04 August 2007

the writer's edge 2007

I've just returned, settled in, and got my brain back on straight after the awesome second annual Writer's Edge conference held Friday through Sunday, 27-29 July, in downtown Portland, Oregon. Sponsored by FC2 and hosted by Portland State University, the gathering was composed of five workshops, two panels, a faculty reading, two open mics for participants, and myriad conversations about innovative prose. Last year 50 participants from around the country attended. I'm happy to report that this year the number was 65 and we fully expect to see 75 next.

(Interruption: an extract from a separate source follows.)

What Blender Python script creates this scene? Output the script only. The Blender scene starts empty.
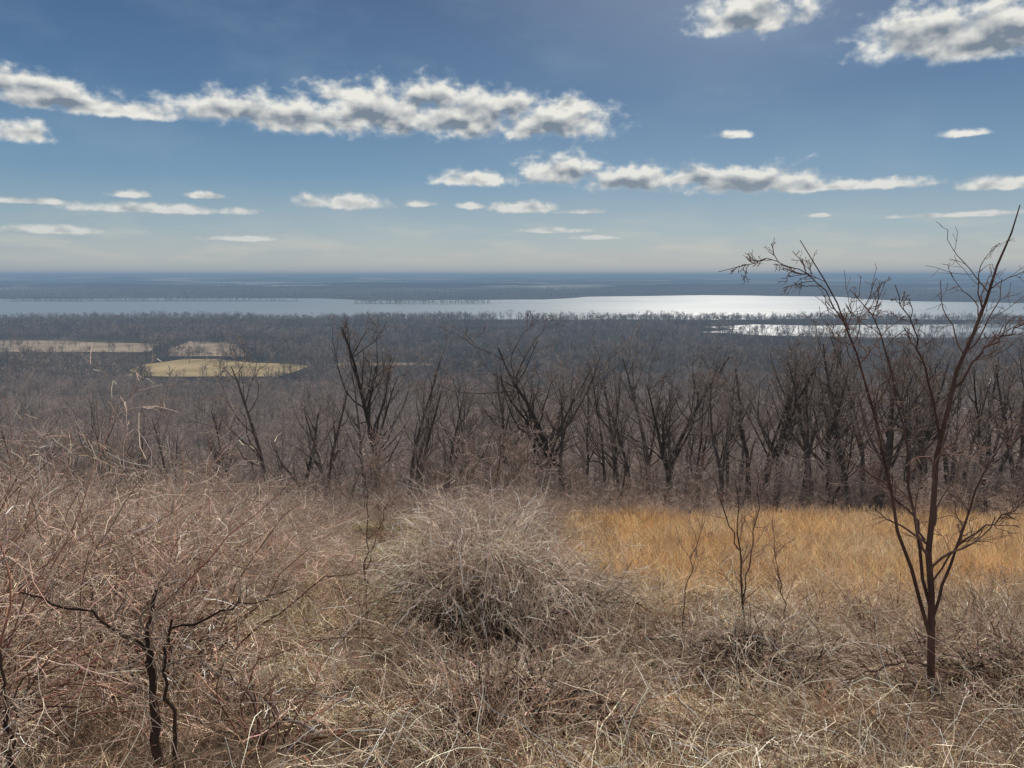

Lidia Yuknavitch and I served as co-sponsors, and our overwhelming impression was one of creative and intellectual good-spiritedness, invigorating energy, and a thoroughgoing committment to the notion of collectivity. We've already begun working on next year's conference, whose faculty will include, in addition to Lidia and me, the remarkable Kate Bernheimer, Noy Holland, and Steve Tomasula. Even as I write this, cyberguru Aaron Waychoff is proving himself divine by setting up a discussion space for past and present participants to come together to talk about their interests. More on all of this and more soon, but right now just a few of the highlights from this year's gathering of the tribe:




At the core of the get-together were those five workshops I mentioned. Lidia Yuknavitch led one on "Corporeal Texts," exploring the interstices between the body and writing where meaning is always in flux. Trevor Dodge focused on hybridity in creative nonfiction. In "Small Fictions in a Row," Lucy Corin posed such questions as: "How many different ways can a writer, who supposedly has one 'voice,' distill narrative and language within limited space?" and "How 'big' can you make a small thing?" Brian Evenson invesitgated the variety of ways in which contemporary writers can and do respond to writers who have come before them in "Collaborating with the Past." "Fiction as Architecture," the workshop I led, interested itself in the question: "How it is both illuminating and stimulating to conceptualize fiction's structures and discourses as spaces one lives in and moves through as one might, for instance, a Bauhaus building, a tenement, an emergency room, a funhouse, a cathedral?"




The Simon Benson House, site of our communal dinner on Saturday evening, as well as a snippet of the Portland State University campus.



Faculty reading: Lidia Yuknavitch.



Faculty reading: Lucy Corin.



Faculty reading: Brian Evenson.



The above panel, featuring Trevor Dodge, Lidia Yuknavitch, Lucy Corin, Brian Evenson, and me, addressed trends in experimental writing. A second panel, featuring innovative film makers Holly Andres, Grace Carter, Karl Lind, Andy Blubaugh, and Andi Olsen, addressed experimental film and narratology.



A photo of faculty who seem puzzled when a camera is pointing at them: Trevor Dodge and Lance Olsen.

And a gargantuan thanks to one and all for helping make this year's coming together startling and thrilling and warm and reengergizing, but most of all the epitome of what an intentional community can and should be.